We show that complex, massive spin-1 fields minimally coupled to Einstein’s gravity with a negative cosmological constant, admit asymptotically anti–de Sitter self-gravitating solutions. Focusing on four-dimensional spacetimes, we start by obtaining analytical solutions in the test-field limit, where the Proca field equations can be solved in a fixed anti–de Sitter background, and then find fully nonlinear solutions numerically. These solutions are a natural extension of the recently found asymptotically flat Proca stars and share similar properties with scalar boson stars. In particular, we show that they are stable against spherically symmetric linear perturbations for a range of fundamental frequencies limited by their point of maximum mass.
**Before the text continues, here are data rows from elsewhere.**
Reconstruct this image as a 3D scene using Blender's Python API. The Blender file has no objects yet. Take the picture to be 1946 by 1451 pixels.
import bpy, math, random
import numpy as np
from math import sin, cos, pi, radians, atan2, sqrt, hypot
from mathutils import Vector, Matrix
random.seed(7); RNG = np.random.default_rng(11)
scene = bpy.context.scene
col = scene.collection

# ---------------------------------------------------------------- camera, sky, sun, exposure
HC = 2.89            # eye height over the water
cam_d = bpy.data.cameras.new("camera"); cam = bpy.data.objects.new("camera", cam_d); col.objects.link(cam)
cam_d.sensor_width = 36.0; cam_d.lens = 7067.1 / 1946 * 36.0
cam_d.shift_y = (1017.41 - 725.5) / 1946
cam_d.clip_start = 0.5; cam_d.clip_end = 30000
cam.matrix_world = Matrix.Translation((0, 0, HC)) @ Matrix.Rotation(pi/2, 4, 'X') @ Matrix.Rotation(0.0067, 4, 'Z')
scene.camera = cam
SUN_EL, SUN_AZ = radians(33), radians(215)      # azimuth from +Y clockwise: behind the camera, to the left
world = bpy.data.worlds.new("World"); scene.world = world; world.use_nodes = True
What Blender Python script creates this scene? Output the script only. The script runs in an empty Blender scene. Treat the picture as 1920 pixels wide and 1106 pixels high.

We finish with an overview of the behavior of Proca stars in five dimensions.

Figure 1

Left panel: ADM mass $M$ and charge $Q$ as a function of the parameter $f_0$ for three different values of $\mathrm{\Lambda }$. The black dots denote the point of maximum mass $M_{\max }$. Right panel: ADM mass $M$ as a function of the fundamental frequency $\omega$ for three different values of $\mathrm{\Lambda }$.

Figure 2

Comparison between the perturbative approximations for the mass (24) and charge (25) and the fully nonlinear results, as a function of $f_0$ for $\mathrm{\Lambda }=-1$.

Figure 3

Energy density $\rho =-T_t^t$ of the star for $f_0=0.165$ and different values of $\mathrm{\Lambda }$. The inset plot shows a zoom of the solutions for large $r$.

Figure 4

The squared characteristic vibrational frequency as a function of the total mass of the Proca star for $\mathrm{\Lambda }=-0.05$. The critical mass at which the star becomes unstable is also its point of maximum mass, denoted by a black dot.

Figure 5

ADM mass and charge of a five-dimensional Proca star as a function of the parameter $f_0$, for $\mathrm{\Lambda }=0$ and $\mathrm{\Lambda }=-0.05$.